The Committee discussed the outlook for the global banking system in light of recent economic and financial market developments. Members discussed analysis of the banking turmoil and agreed that:
The Committee agreed to continue to examine the supervisory and regulatory implications stemming from the turmoil, building on existing initiatives already underway. This includes work on strengthening the effectiveness of supervision, liquidity risk management and interest rate risk in the banking book.
Looking ahead, banks and supervisors must continue to be vigilant to the evolving outlook. This includes the need for ongoing monitoring and mitigation of near-term risks related to rising interest rates and potential credit risk dynamics. The Committee will publish a newsletter on credit risk practices next month.

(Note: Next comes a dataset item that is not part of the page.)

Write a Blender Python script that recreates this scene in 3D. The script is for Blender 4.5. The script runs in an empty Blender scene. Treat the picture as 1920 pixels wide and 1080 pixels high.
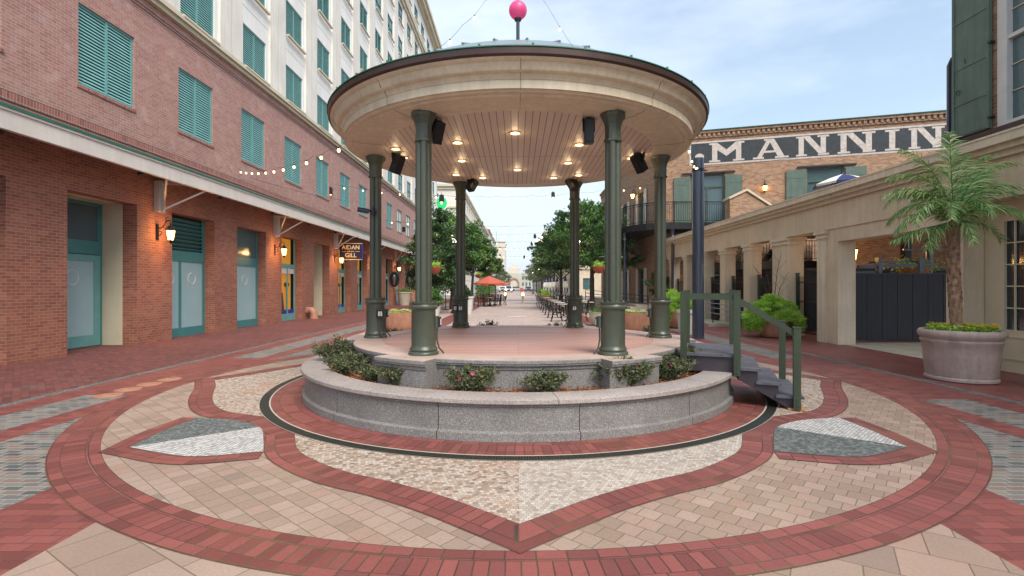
import bpy, math, random
import numpy as np
from mathutils import Vector, Matrix
random.seed(7)
RNG = np.random.default_rng(7)
S = bpy.context.scene
C = S.collection
R = math.radians
PI = math.pi

# ------------------------------------------------------------------ camera, world, sun, exposure
EYE = 1.709
cam = bpy.data.objects.new('camera', bpy.data.cameras.new('camera')); C.objects.link(cam)
cam.location = (0, 0, EYE); cam.rotation_euler = (R(90), 0, 0)
cam.data.lens = 17.44; cam.data.sensor_width = 36
cam.data.shift_x = -9/1920; cam.data.shift_y = -3/1920
cam.data.clip_start = .05; cam.data.clip_end = 5000
S.camera = cam
SUN_EL, SUN_AZ = 50, 152
W = bpy.data.worlds.new('World'); S.world = W; W.use_nodes = True
wt = W.node_tree; wt.nodes.clear()
def wn(t): return wt.nodes.new(t)
sky = wn('ShaderNodeTexSky'); sky.sky_type = 'NISHITA'; sky.sun_disc = False
sky.sun_elevation = R(SUN_EL); sky.sun_rotation = R(SUN_AZ); sky.air_density = 1.5; sky.dust_density = 1.0; sky.ozone_density = 1.5
tc = wn('ShaderNodeTexCoord'); mp = wn('ShaderNodeMapping'); mp.inputs['Scale'].default_value = (1.0, 1.0, 3.0)
mp.inputs['Location'].default_value = (0.35, 0.2, 0.1)
nz = wn('ShaderNodeTexNoise'); nz.inputs['Scale'].default_value = 1.7; nz.inputs['Detail'].default_value = 7; nz.inputs['Roughness'].default_value = .55
cr = wn('ShaderNodeValToRGB'); cr.color_ramp.elements[0].position = .36; cr.color_ramp.elements[0].color = (.2,)*3+(1,)
cr.color_ramp.elements[1].position = .68; cr.color_ramp.elements[1].color = (.92,)*3+(1,)
mx = wn('ShaderNodeMix'); mx.data_type = 'RGBA'; mx.inputs[7].default_value = (5.5, 6.1, 6.9, 1)
bg = wn('ShaderNodeBackground'); bg.inputs['Strength'].default_value = .1
wo = wn('ShaderNodeOutputWorld')
wt.links.new(tc.outputs['Generated'], mp.inputs['Vector']); wt.links.new(mp.outputs[0], nz.inputs['Vector'])
wt.links.new(nz.outputs[0], cr.inputs[0]); wt.links.new(cr.outputs[0], mx.inputs[0])
sxyz = wn('ShaderNodeSeparateXYZ'); wt.links.new(tc.outputs['Generated'], sxyz.inputs[0])
mr = wn('ShaderNodeMapRange'); mr.inputs['From Min'].default_value = .0; mr.inputs['From Max'].default_value = .17; mr.inputs['To Min'].default_value = .6; mr.inputs['To Max'].default_value = 0
wt.links.new(sxyz.outputs[2], mr.inputs[0])
mx2 = wn('ShaderNodeMix'); mx2.data_type = 'RGBA'; mx2.inputs[7].default_value = (3.0, 4.1, 6.2, 1); wt.links.new(mr.outputs[0], mx2.inputs[0]); wt.links.new(mx.outputs[2], mx2.inputs[6])
wt.links.new(sky.outputs[0], mx.inputs[6]); wt.links.new(mx2.outputs[2], bg.inputs['Color']); wt.links.new(bg.outputs[0], wo.inputs[0])
sl = bpy.data.lights.new('sun', 'SUN'); sl.energy = 2.3; sl.angle = R(32); sl.color = (1, .95, .88)
sun = bpy.data.objects.new('sun', sl); C.objects.link(sun)
el, az = R(SUN_EL), R(SUN_AZ)
dv = Vector((math.sin(az)*math.cos(el), math.cos(az)*math.cos(el), math.sin(el)))
sun.rotation_euler = dv.to_track_quat('Z', 'Y').to_euler()
S.view_settings.view_transform = 'Standard'; S.view_settings.look = 'None'; S.view_settings.gamma = 1
S.view_settings.exposure = 1.0

# ------------------------------------------------------------------ materials
def srgb(h):
    h = h.lstrip('#'); v = [int(h[i:i+2], 16)/255 for i in (0, 2, 4)]
    return tuple((c/12.92 if c <= .04045 else ((c+.055)/1.055)**2.4) for c in v)
def col(c):
    if isinstance(c, str): c = srgb(c)
    return (c[0], c[1], c[2], 1)
MATS = {}
def base_mat(name, rough=.6, metal=0, spec=None):
    m = bpy.data.materials.new(name); m.use_nodes = True; MATS[name] = m
    b = m.node_tree.nodes['Principled BSDF']; b.inputs['Roughness'].default_value = rough; b.inputs['Metallic'].default_value = metal
    if spec is not None: b.inputs['Specular IOR Level'].default_value = spec
    return m, m.node_tree, b
class N:
    def __init__(s, t): s.t = t
    def new(s, k, **kw):
        n = s.t.nodes.new(k)
        for a, v in kw.items(): setattr(n, a, v)
        return n
    def link(s, a, b): s.t.links.new(a, b)
    def math(s, op, a, b=None, c=None):
        n = s.t.nodes.new('ShaderNodeMath'); n.operation = op
        for i, v in enumerate((a, b, c)):
            if v is None: continue
            if isinstance(v, (int, float)): n.inputs[i].default_value = v
            else: s.t.links.new(v, n.inputs[i])
        return n.outputs[0]
    def mix(s, f, a, b, mode='MIX'):
        n = s.t.nodes.new('ShaderNodeMix'); n.data_type = 'RGBA'; n.blend_type = mode
        for i, v in ((0, f), (6, a), (7, b)):
            if hasattr(v, 'links') or hasattr(v, 'is_linked'): s.t.links.new(v, n.inputs[i])
            else: n.inputs[i].default_value = v
        return n.outputs[2]
    def noise(s, vec, scale, detail=3, rough=.5):
        n = s.t.nodes.new('ShaderNodeTexNoise'); n.inputs['Scale'].default_value = scale; n.inputs['Detail'].default_value = detail
        n.inputs['Roughness'].default_value = rough
        if vec is not None: s.t.links.new(vec, n.inputs['Vector'])
        return n.outputs[0]
    def ramp(s, f, stops, interp='LINEAR'):
        n = s.t.nodes.new('ShaderNodeValToRGB'); n.color_ramp.interpolation = interp
        e = n.color_ramp.elements
        while len(e) < len(stops): e.new(.5)
        for k, (p, c) in enumerate(stops): e[k].position = p; e[k].color = col(c)
        s.t.links.new(f, n.inputs[0]); return n.outputs[0]
def plain(name, c, rough=.6, metal=0, var=.12, nscale=3, bump=0, bscale=60, spec=None, alpha=None, coat=0, streak=0):
    m, t, b = base_mat(name, rough, metal, spec); n = N(t)
    tcn = n.new('ShaderNodeTexCoord').outputs['Object']
    f = n.noise(tcn, nscale, 4, .6)
    c = col(c); lo = tuple(v*(1-var) for v in c[:3]); hi = tuple(min(1, v*(1+var)) for v in c[:3])
    cc = n.ramp(f, [(.3, lo), (.7, hi)])
    if streak:
        mp_ = n.new('ShaderNodeMapping'); mp_.inputs['Scale'].default_value = (5, 5, .45); n.link(tcn, mp_.inputs['Vector'])
        g1 = n.noise(mp_.outputs[0], 1.6, 6, .7); g2 = n.noise(tcn, 14, 5, .75)
        cc = n.mix(1.0, cc, n.ramp(g1, [(.38, (1-streak,)*3), (.62, (1, 1, 1))]), 'MULTIPLY')
        cc = n.mix(1.0, cc, n.ramp(g2, [(.28, (1-streak*.8,)*3), (.5, (1, 1, 1))]), 'MULTIPLY')
        n.link(n.math('MULTIPLY_ADD', g2, .3, rough-.15), b.inputs['Roughness'])
    n.link(cc, b.inputs['Base Color'])
    if bump:
        bn = n.new('ShaderNodeBump'); bn.inputs['Strength'].default_value = bump; bn.inputs['Distance'].default_value = .01
        n.link(n.noise(tcn, bscale, 4), bn.inputs['Height']); n.link(bn.outputs[0], b.inputs['Normal'])
    if coat: b.inputs['Coat Weight'].default_value = coat
    return m
def emit(name, c, st, base='#222222'):
    m, t, b = base_mat(name, .4); b.inputs['Base Color'].default_value = col(base)
    b.inputs['Emission Color'].default_value = col(c); b.inputs['Emission Strength'].default_value = st; return m
def tiles(name, w, h, stops, mortar, mw=.006, off=.5, rough=.75, big=.25, bigscale=.5, rot=0, bump=.5, stain=None, mossy=None, jit=0.0):
    """bricks / pavers / mosaic from UVs in metres, one random colour per unit"""
    m, t, b = base_mat(name, rough); n = N(t)
    uv = n.new('ShaderNodeUVMap'); uv.uv_map = 'UVMap'; v0 = uv.outputs[0]
    if rot:
        r = n.new('ShaderNodeVectorRotate'); r.rotation_type = 'Z_AXIS'; r.inputs['Angle'].default_value = R(rot); n.link(v0, r.inputs['Vector']); v0 = r.outputs[0]
    if jit:
        nn = n.new('ShaderNodeTexNoise'); nn.inputs['Scale'].default_value = 1/jit/6; n.link(v0, nn.inputs['Vector'])
        sc = n.new('ShaderNodeVectorMath', operation='MULTIPLY_ADD'); n.link(nn.outputs[1], sc.inputs[0]); sc.inputs[1].default_value = (jit, jit, 0); n.link(v0, sc.inputs[2]); v0 = sc.outputs[0]
    sp = n.new('ShaderNodeSeparateXYZ'); n.link(v0, sp.inputs[0])
    vy = n.math('DIVIDE', sp.outputs[1], h); row = n.math('FLOOR', vy)
    ux = n.math('ADD', n.math('DIVIDE', sp.outputs[0], w), n.math('MULTIPLY', n.math('FLOORED_MODULO', row, 2), off))
    cl = n.math('FLOOR', ux)
    cb = n.new('ShaderNodeCombineXYZ'); n.link(cl, cb.inputs[0]); n.link(row, cb.inputs[1])
    wnz = n.new('ShaderNodeTexWhiteNoise', noise_dimensions='2D'); n.link(cb.outputs[0], wnz.inputs['Vector'])
    fu, fv = n.math('FRACT', ux), n.math('FRACT', vy)
    du = n.math('MULTIPLY', n.math('MINIMUM', fu, n.math('SUBTRACT', 1, fu)), w)
    dvv = n.math('MULTIPLY', n.math('MINIMUM', fv, n.math('SUBTRACT', 1, fv)), h)
    d = n.math('MINIMUM', du, dvv)
    mask = n.math('SMOOTH_MIN', n.math('DIVIDE', d, mw), 1, .2)   # 0 in joint, 1 on brick
    mask = n.math('GREATER_THAN', d, mw*.5) if bump == 0 else n.math('MINIMUM', n.math('MAXIMUM', n.math('MULTIPLY_ADD', n.math('DIVIDE', d, mw), 2, -.6), 0), 1)
    c = n.ramp(wnz.outputs[0], stops)
    tcn = n.new('ShaderNodeTexCoord').outputs['Object']
    f1 = n.noise(tcn, bigscale, 5, .6)
    lo, hi = 1-big, 1+big
    c = n.mix(1.0, c, n.ramp(f1, [(.3, (lo,)*3), (.7, (hi if hi < 1 else 1,)*3)]), 'MULTIPLY')
    f2 = n.noise(tcn, 45, 3, .7)
    c = n.mix(1.0, c, n.ramp(f2, [(.3, (.82,)*3), (.7, (1, 1, 1))]), 'MULTIPLY')
    if stain:
        f3 = n.noise(tcn, stain[1], 6, .7)
        c = n.mix(n.math('MULTIPLY', n.ramp(f3, [(stain[2], (0, 0, 0)), (stain[2]+.14, (1, 1, 1))]), stain[3]), c, col(stain[0]))
    mc = col(mortar)
    if mossy:
        f4 = n.noise(tcn, .8, 4, .6)
        mo = n.mix(n.ramp(f4, [(.46, (0, 0, 0)), (.62, (1, 1, 1))]), mc, col(mossy))
    else: mo = mc
    c = n.mix(mask, mo, c)
    n.link(c, b.inputs['Base Color'])
    if bump:
        bn = n.new('ShaderNodeBump'); bn.inputs['Strength'].default_value = bump; bn.inputs['Distance'].default_value = .006
        n.link(n.math('ADD', mask, n.math('MULTIPLY', f2, .5)), bn.inputs['Height']); n.link(bn.outputs[0], b.inputs['Normal'])
    return m
def foliage_mat(name, stops, rough=.5, trans=.25):
    m, t, b = base_mat(name, rough); n = N(t)
    uv = n.new('ShaderNodeUVMap'); uv.uv_map = 'UVMap'; sp = n.new('ShaderNodeSeparateXYZ'); n.link(uv.outputs[0], sp.inputs[0])
    c = n.ramp(sp.outputs[0], stops)
    b.inputs['Specular IOR Level'].default_value = .35
    n.link(c, b.inputs['Base Color'])
    tr = n.new('ShaderNodeBsdfTranslucent'); n.link(c, tr.inputs[0]); ms = n.new('ShaderNodeMixShader'); ms.inputs[0].default_value = trans
    n.link(b.outputs[0], ms.inputs[1]); n.link(tr.outputs[0], ms.inputs[2]); n.link(ms.outputs[0], t.nodes['Material Output'].inputs[0])
    return m
def granite(name, c0, c1, c2, joint=1.57, rough=.55):
    m, t, b = base_mat(name, rough); n = N(t)
    tcn = n.new('ShaderNodeTexCoord').outputs['Object']
    v = n.new('ShaderNodeTexVoronoi'); v.inputs['Scale'].default_value = 150; n.link(tcn, v.inputs['Vector'])
    sp = n.new('ShaderNodeSeparateColor'); n.link(v.outputs['Color'], sp.inputs[0])
    c = n.ramp(sp.outputs[0], [(.0, c0), (.35, c1), (.75, c1), (1, c2)])
    f = n.noise(tcn, 1.6, 5, .65)
    c = n.mix(1.0, c, n.ramp(f, [(.3, (.72, .72, .72)), (.7, (1, 1, 1))]), 'MULTIPLY')
    n.link(c, b.inputs['Base Color'])
    return m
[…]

In addition, many of structural trends previously identified by the Committee – including risks and vulnerabilities related to banks' interconnections with non-bank financial intermediation, climate-related financial risks and digitalisation – should continue to play a central role in banks' risk management and supervisory oversight.
As noted in the Committee's work programme for 2023-24, the Committee is reviewing its Core principles for effective banking supervision ("Basel Core Principles"), drawing on supervisory insights and structural changes since the previous update in 2012. Members agreed to consult on revisions to the Basel Core Principles and to seek the views of a wide range of stakeholders. A consultation paper will be published next month.
The Committee assessed certain outstanding elements of the prudential treatment of banks' exposures to cryptoassets. As noted in the publication of the standard in December 2022, this includes work related to the treatment of permissionless blockchains as well as the eligibility criteria for "Group 1" stablecoins. Any potential revisions made to the existing standard will be subject to public consultation.
Members took stock of the work related to the development of a Pillar 3 framework requiring disclosure of bank exposures to climate-related financial risks. The framework would complement, and be interoperable with, parallel disclosure initiatives under way by the International Sustainability Standards Board and other authorities. The Committee agreed to issue a consultation paper on the proposed framework by the end of this year.
The Committee also took stock of the use of climate scenario analyses by banks and supervisory authorities. Members agreed to further assess bank and supervisory practices in this area.
As part of its Regulatory Consistency Assessment Programme, the Committee reviewed and approved the assessment reports on the United States' implementation of the Net Stable Funding Ratio and large exposures framework. The reports will be published next month.